— START Given material —
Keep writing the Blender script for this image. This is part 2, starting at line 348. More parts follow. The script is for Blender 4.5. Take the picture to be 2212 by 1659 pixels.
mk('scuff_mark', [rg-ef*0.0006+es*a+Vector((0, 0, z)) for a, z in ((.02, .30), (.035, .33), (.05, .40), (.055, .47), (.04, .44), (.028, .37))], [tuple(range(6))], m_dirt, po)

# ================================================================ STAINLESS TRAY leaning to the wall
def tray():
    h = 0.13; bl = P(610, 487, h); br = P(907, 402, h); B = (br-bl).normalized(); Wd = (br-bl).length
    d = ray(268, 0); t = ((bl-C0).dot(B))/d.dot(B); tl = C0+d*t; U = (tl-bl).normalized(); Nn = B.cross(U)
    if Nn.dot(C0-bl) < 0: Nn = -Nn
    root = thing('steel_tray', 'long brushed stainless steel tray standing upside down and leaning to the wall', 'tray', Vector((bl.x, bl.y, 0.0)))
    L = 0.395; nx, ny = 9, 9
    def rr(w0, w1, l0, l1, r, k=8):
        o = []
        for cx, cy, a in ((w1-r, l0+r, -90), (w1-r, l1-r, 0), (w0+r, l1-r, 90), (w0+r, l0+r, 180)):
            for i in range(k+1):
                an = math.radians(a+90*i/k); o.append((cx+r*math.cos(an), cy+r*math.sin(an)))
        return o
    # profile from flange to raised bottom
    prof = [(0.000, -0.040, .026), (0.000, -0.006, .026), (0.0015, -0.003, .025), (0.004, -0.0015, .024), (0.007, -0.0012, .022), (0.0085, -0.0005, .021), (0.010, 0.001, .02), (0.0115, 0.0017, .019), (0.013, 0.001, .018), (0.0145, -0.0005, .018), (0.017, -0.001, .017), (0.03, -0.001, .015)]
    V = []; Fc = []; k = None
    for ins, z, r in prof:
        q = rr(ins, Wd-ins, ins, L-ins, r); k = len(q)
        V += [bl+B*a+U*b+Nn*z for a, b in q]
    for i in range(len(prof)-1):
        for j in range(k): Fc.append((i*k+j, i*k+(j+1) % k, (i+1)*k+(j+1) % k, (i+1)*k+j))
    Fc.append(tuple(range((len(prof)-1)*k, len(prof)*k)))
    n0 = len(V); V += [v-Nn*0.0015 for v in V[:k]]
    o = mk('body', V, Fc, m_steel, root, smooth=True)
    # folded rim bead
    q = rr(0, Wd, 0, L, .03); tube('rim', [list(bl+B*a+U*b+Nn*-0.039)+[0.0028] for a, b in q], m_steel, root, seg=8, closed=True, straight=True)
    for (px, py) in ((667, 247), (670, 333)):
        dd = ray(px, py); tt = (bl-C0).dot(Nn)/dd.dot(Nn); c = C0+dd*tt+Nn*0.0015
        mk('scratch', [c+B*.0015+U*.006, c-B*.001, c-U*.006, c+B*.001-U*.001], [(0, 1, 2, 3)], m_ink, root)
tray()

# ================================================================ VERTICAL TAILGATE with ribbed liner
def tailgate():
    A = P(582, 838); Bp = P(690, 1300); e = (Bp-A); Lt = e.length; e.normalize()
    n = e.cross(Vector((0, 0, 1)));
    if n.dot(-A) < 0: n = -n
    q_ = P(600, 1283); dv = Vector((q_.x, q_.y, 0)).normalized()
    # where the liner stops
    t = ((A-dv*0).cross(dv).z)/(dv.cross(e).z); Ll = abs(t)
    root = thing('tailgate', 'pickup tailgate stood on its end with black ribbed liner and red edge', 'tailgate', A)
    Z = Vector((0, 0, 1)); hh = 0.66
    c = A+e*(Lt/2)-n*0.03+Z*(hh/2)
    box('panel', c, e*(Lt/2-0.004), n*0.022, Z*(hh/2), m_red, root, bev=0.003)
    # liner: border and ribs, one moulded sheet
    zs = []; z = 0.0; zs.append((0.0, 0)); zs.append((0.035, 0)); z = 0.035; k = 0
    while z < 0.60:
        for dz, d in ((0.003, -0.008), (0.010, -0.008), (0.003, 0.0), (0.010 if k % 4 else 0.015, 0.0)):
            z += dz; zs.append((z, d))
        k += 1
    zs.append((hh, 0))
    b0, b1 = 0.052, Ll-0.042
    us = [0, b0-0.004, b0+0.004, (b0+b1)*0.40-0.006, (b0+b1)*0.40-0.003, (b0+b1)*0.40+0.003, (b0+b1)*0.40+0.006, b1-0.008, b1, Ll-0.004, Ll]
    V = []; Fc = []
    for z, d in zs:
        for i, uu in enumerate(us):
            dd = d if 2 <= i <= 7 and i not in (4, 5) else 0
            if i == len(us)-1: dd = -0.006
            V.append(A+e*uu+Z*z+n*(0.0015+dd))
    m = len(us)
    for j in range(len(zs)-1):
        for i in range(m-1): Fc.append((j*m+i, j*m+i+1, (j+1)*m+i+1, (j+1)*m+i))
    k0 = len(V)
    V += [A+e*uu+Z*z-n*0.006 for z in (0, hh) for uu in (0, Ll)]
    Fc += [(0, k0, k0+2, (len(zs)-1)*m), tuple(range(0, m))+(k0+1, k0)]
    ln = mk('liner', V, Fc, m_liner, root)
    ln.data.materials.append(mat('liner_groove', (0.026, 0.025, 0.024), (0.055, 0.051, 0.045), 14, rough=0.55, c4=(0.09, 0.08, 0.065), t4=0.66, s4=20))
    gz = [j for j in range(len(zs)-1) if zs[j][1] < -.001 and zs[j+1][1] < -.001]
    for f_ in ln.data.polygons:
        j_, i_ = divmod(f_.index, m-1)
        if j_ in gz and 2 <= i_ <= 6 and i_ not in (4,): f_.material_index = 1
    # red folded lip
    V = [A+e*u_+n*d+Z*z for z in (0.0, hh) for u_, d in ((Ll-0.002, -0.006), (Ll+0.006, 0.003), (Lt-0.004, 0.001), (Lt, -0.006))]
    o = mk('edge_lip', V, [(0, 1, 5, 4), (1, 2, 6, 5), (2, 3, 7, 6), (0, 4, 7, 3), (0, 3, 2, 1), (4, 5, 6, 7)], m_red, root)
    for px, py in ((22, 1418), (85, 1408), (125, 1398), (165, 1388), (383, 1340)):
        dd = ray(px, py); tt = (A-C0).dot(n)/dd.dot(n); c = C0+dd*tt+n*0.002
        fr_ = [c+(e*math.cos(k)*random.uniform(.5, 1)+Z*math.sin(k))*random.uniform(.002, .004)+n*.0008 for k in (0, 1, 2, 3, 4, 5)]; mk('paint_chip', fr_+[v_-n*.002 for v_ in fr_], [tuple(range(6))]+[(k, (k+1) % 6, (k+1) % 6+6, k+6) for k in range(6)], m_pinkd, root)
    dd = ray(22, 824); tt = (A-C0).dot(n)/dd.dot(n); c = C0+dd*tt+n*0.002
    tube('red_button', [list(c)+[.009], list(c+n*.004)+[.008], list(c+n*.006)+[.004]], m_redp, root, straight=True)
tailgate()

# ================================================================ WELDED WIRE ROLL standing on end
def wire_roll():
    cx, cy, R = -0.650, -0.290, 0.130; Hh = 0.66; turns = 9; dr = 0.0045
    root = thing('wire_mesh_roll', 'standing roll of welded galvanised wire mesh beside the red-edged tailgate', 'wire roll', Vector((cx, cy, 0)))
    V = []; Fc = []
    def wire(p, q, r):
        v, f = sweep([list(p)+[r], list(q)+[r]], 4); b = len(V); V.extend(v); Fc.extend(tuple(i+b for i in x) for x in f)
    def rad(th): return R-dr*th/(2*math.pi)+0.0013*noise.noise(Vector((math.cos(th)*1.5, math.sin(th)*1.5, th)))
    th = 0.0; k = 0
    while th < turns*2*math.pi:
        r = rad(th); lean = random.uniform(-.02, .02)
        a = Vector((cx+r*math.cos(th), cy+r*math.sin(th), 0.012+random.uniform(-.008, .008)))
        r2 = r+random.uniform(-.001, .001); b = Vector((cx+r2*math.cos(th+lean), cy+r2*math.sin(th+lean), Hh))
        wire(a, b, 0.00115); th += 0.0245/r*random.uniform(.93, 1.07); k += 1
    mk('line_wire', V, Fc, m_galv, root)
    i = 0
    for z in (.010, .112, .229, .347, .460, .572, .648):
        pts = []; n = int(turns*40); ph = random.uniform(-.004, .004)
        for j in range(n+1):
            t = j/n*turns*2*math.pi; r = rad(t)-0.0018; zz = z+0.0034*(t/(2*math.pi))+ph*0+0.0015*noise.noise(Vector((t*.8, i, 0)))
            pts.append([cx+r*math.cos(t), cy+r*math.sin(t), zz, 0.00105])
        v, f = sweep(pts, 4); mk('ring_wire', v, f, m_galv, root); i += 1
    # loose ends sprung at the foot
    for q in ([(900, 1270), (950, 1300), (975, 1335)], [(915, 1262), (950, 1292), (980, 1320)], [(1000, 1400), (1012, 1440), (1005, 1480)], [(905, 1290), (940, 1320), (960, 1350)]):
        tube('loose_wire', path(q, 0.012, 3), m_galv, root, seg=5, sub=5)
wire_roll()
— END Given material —
Task directions. Which lines contain the word "data"? Return each of them.

Final answer.
    ln.data.materials.append(mat('liner_groove', (0.026, 0.025, 0.024), (0.055, 0.051, 0.045), 14, rough=0.55, c4=(0.09, 0.08, 0.065), t4=0.66, s4=20))
    for f_ in ln.data.polygons:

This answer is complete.